Monteverdi’s Vespers of 1610 is quite simply one of the greatest works of sacred music ever written. The approach is pretty straightforward: a ‘concert-style’ performance with a tutti choir of 22, no extra instrumental doubling, no added chant, and with all the numbers presented in the usual (ie published) order. It thus differs significantly from Christophers’s 1988 version for Hyperion, a liturgical reconstruction of a Vespers for St Barbara with chants, added instrumental sonatas and extensive reordering. The decision whether to perform the ‘Lauda Jerusalem’ and Magnificat at low or high pitch is avoided by offering both (a unique solution on record I think), though Christophers’s personal preference is presumably revealed by the fact the high version is the one in situ, while the low can only be incorporated by means of track reprogramming and a hop or two between discs.

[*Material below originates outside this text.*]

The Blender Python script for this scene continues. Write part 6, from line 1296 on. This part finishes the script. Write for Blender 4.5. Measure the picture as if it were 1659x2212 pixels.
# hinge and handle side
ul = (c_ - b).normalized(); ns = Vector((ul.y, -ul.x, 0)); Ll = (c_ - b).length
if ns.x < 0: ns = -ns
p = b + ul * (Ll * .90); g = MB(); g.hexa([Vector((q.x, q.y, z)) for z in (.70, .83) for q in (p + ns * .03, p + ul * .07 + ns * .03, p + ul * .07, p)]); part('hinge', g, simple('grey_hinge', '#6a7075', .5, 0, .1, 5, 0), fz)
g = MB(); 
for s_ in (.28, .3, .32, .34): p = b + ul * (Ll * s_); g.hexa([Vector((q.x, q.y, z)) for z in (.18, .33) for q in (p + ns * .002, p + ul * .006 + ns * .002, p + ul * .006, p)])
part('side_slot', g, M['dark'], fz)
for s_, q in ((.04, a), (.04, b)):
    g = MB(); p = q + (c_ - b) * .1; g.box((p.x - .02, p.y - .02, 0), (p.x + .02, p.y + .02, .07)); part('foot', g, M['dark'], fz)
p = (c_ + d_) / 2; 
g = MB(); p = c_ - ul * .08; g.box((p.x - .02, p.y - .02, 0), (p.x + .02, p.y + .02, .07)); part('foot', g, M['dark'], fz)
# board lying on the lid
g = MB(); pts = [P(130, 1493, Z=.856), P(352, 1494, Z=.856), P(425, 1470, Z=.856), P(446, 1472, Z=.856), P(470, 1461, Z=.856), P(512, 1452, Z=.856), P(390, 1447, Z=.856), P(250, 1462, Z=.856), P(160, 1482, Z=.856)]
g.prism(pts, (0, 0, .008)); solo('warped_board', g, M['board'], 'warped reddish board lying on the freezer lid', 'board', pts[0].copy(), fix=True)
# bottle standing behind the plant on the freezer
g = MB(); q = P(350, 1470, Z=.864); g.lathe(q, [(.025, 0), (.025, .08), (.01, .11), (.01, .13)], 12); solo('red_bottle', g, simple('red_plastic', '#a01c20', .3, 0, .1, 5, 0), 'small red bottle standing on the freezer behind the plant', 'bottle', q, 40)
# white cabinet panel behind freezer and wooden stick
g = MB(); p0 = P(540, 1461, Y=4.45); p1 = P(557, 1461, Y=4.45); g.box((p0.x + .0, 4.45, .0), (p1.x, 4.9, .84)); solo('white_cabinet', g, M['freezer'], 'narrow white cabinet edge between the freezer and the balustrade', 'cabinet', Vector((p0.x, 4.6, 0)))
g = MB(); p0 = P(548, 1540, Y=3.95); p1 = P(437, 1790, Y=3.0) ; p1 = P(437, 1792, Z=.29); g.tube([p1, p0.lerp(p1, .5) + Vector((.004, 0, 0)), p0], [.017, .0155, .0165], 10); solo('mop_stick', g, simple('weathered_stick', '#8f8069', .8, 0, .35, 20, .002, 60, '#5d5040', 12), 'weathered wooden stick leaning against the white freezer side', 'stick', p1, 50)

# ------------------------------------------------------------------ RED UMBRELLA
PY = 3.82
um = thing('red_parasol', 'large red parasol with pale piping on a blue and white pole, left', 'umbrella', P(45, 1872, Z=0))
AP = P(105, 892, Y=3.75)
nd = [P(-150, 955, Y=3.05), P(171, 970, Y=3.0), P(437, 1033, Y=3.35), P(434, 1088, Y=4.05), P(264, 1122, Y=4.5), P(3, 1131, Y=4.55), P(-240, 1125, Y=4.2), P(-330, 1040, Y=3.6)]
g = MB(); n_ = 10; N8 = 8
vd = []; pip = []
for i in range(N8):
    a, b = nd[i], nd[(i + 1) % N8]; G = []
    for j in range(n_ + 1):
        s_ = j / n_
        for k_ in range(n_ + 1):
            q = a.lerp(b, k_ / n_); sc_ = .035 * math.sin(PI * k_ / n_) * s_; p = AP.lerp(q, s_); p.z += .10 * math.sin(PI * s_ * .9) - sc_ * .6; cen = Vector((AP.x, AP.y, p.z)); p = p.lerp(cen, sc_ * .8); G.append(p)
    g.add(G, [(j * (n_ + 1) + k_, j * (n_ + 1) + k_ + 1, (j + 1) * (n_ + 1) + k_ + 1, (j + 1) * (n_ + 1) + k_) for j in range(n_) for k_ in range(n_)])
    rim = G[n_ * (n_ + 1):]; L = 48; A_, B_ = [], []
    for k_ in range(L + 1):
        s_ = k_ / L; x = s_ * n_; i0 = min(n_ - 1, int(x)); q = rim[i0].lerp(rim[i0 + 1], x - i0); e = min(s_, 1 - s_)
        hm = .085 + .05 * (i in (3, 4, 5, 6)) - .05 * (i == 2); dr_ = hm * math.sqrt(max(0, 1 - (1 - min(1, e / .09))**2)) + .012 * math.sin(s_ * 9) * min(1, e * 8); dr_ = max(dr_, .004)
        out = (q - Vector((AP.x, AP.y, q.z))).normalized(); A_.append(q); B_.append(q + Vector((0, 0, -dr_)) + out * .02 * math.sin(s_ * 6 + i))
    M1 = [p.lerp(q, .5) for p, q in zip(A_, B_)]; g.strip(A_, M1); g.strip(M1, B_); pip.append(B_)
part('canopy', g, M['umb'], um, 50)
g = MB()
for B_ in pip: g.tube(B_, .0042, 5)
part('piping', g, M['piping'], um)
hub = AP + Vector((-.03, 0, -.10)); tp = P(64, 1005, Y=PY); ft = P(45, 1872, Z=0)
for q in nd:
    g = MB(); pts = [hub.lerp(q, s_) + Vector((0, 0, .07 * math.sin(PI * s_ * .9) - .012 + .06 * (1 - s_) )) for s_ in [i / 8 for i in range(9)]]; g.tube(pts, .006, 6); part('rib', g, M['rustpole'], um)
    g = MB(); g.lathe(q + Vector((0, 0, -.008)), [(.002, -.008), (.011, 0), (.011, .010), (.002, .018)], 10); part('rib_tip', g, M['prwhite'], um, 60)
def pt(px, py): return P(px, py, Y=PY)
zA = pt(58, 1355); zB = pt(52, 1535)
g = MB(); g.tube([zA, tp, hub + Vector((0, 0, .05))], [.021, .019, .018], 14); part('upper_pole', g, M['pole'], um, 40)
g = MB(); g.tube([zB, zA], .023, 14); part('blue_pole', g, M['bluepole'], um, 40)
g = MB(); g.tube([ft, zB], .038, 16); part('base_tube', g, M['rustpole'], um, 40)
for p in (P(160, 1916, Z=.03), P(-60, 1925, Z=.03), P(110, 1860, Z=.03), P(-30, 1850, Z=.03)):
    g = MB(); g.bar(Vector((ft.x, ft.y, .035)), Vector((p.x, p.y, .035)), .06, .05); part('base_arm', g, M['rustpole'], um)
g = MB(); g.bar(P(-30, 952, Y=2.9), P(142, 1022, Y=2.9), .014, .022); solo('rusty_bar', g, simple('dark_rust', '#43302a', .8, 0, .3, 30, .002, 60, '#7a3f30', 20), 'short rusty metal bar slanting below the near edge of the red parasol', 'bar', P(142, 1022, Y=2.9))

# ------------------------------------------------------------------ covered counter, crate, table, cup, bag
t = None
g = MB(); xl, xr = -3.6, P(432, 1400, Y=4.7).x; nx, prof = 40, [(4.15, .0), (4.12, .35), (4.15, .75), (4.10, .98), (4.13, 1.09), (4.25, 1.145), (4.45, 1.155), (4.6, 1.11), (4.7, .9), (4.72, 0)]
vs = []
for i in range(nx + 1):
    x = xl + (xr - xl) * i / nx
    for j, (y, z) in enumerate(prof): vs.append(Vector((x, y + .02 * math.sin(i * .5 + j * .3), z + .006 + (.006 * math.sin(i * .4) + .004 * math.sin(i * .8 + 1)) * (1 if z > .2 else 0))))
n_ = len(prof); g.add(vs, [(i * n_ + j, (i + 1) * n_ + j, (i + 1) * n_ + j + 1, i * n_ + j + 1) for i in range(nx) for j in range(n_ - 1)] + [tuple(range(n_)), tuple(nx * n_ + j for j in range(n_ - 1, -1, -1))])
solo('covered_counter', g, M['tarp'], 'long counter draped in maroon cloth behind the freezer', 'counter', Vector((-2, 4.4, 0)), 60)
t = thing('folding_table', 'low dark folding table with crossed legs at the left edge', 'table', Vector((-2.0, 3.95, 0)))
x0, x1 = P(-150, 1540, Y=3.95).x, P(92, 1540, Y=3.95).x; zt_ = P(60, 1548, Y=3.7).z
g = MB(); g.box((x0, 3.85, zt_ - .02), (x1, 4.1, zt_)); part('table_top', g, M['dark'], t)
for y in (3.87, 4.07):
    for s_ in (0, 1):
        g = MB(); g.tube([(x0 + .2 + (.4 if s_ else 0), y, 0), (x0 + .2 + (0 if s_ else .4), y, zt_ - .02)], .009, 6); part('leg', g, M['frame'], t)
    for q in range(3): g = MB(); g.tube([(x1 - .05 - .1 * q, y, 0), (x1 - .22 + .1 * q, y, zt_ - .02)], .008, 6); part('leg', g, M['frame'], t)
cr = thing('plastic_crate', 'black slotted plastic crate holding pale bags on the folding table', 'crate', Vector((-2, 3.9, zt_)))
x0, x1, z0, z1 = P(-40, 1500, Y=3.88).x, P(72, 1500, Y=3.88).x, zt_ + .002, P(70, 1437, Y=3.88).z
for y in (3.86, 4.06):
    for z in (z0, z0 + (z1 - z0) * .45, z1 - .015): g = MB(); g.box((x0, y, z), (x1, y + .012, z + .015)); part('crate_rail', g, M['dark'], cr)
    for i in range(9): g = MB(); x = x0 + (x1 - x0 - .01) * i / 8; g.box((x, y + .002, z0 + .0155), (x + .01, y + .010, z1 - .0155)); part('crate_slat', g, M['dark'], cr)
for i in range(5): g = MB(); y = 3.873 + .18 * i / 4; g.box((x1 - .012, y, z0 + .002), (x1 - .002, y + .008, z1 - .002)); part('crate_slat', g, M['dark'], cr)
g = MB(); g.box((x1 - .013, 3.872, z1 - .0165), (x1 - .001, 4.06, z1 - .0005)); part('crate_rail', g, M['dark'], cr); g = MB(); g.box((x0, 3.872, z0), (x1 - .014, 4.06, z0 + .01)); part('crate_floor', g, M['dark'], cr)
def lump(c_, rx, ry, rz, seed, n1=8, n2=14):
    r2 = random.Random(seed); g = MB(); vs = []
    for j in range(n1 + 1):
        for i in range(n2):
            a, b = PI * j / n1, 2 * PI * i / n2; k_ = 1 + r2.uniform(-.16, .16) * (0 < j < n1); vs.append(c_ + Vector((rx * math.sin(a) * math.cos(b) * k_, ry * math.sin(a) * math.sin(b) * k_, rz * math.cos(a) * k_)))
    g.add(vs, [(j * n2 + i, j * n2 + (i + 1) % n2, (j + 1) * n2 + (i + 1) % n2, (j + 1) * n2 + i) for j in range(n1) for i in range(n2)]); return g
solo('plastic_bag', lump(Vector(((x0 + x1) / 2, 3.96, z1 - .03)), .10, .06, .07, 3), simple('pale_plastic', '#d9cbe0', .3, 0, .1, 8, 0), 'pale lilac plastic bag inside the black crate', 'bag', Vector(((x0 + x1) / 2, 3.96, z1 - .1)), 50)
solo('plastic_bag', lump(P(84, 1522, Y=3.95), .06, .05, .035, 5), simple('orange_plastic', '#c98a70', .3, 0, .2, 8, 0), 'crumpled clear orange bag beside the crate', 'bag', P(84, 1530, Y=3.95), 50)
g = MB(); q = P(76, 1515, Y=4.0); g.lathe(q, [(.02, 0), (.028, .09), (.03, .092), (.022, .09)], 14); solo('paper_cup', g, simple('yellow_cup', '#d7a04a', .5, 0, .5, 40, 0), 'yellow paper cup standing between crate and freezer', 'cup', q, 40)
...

The opportunity for direct comparison is interesting, however. At low pitch the sound is undoubtedly richer and the performers more comfortable, while high pitch brings an element of strain but greater intensity of sound. Indeed, in this it rather stands out from the rest of the performance, which avoids the boldly dramatic (a là Gardiner), the swiftly changeable (Alessandrini) or the atmospherically beautiful (Savall). Unfortunately this means more losses than gains. Although there is no doubting the expertise of Christophers’s singers and players, the sum of everyone’s efforts on this occasion is surprisingly bloodless. Christophers’s brisk momentum, cleverly achieved without necessarily taking things all that quickly, works well in the Magnificatbut elsewhere rushes many of the music’s more exquisite corners and often fails to realise the work’s grandeur. Above all, it is a pity that some of the soloists had not conveyed the aching eloquence of Monteverdi’s writing more memorably, or in places simply done more to grab their moment. The recorded sound is relatively intimate, not churchy even though recorded in a church, and with a certain graininess to the choral texture.

In a piece with so many places that can really excite the listener, this recording left me a little disappointed. There are plenty of others to choose from but if you want a recent one that hits most of the required spots, try Leonardo García Alarcón’s with Cappella Mediterranea and the Namur Chamber Choir on Ambronay.